Market Your Screenplay

BRIEF SYNOPSIS

Prepare a three-line, five-line, and ten-line synopsis of your proposed motion picture project to be used at the appropriate opportunity. These are perhaps the most important words that a motivated screenwriter will ever write.

Be sure to . .

  • Construct the synopsis around a:
    • beginning, middle, end
    • want, obstacle, solution
    • thesis, antithesis, synthesis
    Or create a compelling situation with a cliffhanger, leaving 'em wanting more.

And don't forget to . .

  • Avoid starting with 'PROJECT TITLE is a GENRE story about . .' (redundant and amateurish). Start in immediately with attention-grabbing words.

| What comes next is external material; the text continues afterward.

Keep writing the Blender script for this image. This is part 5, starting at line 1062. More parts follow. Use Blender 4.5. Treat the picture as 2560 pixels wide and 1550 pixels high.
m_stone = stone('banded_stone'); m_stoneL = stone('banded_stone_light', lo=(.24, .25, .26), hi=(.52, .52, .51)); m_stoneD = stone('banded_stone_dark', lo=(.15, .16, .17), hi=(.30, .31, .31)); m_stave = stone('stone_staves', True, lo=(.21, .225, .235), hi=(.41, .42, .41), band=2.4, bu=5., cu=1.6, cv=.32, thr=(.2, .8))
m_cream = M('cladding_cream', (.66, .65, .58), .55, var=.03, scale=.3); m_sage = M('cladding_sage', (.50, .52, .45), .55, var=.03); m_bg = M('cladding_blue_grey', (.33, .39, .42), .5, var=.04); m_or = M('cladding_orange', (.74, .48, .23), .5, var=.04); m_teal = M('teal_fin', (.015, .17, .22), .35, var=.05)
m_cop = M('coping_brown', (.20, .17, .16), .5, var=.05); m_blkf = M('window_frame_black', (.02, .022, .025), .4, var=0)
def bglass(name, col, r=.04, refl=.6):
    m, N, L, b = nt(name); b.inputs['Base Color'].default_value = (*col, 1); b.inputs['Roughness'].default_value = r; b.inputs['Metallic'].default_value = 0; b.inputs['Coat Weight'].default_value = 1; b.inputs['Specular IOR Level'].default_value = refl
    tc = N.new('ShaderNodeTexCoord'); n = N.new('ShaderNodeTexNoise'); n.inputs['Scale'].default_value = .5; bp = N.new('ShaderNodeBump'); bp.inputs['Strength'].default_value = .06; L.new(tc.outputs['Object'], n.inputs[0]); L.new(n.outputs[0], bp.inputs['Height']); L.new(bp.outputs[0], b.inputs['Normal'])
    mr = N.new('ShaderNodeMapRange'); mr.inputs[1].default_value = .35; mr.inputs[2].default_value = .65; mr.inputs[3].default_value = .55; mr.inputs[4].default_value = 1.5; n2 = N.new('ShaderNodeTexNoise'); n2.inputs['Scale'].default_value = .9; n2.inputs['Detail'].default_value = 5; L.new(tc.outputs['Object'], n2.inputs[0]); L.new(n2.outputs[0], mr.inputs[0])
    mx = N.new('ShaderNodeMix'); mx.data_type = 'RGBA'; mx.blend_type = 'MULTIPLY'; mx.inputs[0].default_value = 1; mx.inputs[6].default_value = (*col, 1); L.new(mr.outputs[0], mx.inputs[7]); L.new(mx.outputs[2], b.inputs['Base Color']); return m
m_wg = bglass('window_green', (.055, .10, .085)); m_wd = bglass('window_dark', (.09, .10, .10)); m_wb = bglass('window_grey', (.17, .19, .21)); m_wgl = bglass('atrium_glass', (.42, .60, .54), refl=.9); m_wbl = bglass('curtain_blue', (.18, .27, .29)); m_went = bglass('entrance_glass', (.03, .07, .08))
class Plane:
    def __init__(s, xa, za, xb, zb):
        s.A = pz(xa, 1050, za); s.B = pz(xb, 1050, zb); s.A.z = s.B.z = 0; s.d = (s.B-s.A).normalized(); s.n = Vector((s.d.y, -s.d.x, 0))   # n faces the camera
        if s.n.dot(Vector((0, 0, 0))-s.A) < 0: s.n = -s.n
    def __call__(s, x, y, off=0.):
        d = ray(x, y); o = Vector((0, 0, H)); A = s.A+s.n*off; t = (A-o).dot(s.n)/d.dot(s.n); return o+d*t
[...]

  • Eliminate character names, unless they help tell the story or carry some significance, e.g., historical, atmosphere, meaning, or otherwise (see character naming).

  • See what the experts have to say about concept in the Magic Star of Dramatic Writing, especially Lajos Egri on writing a good premise.

  • Review synopses for other film projects, or actual movies--like those found at pitch sites (like InkTip), screenplay contest sites (so many out there), movie sites (like IMDb.com, etc. Consider which ones grab you (and why).

Pitch the synopsis to a few people to refine it. Over the phone works. You may find yourself doing precisely that many times in a marketing campaign. Edit, rethink, rewrite, edit, rethink, rewrite until it squeaks.

The brief synopsis might best be used when querying by e-mail.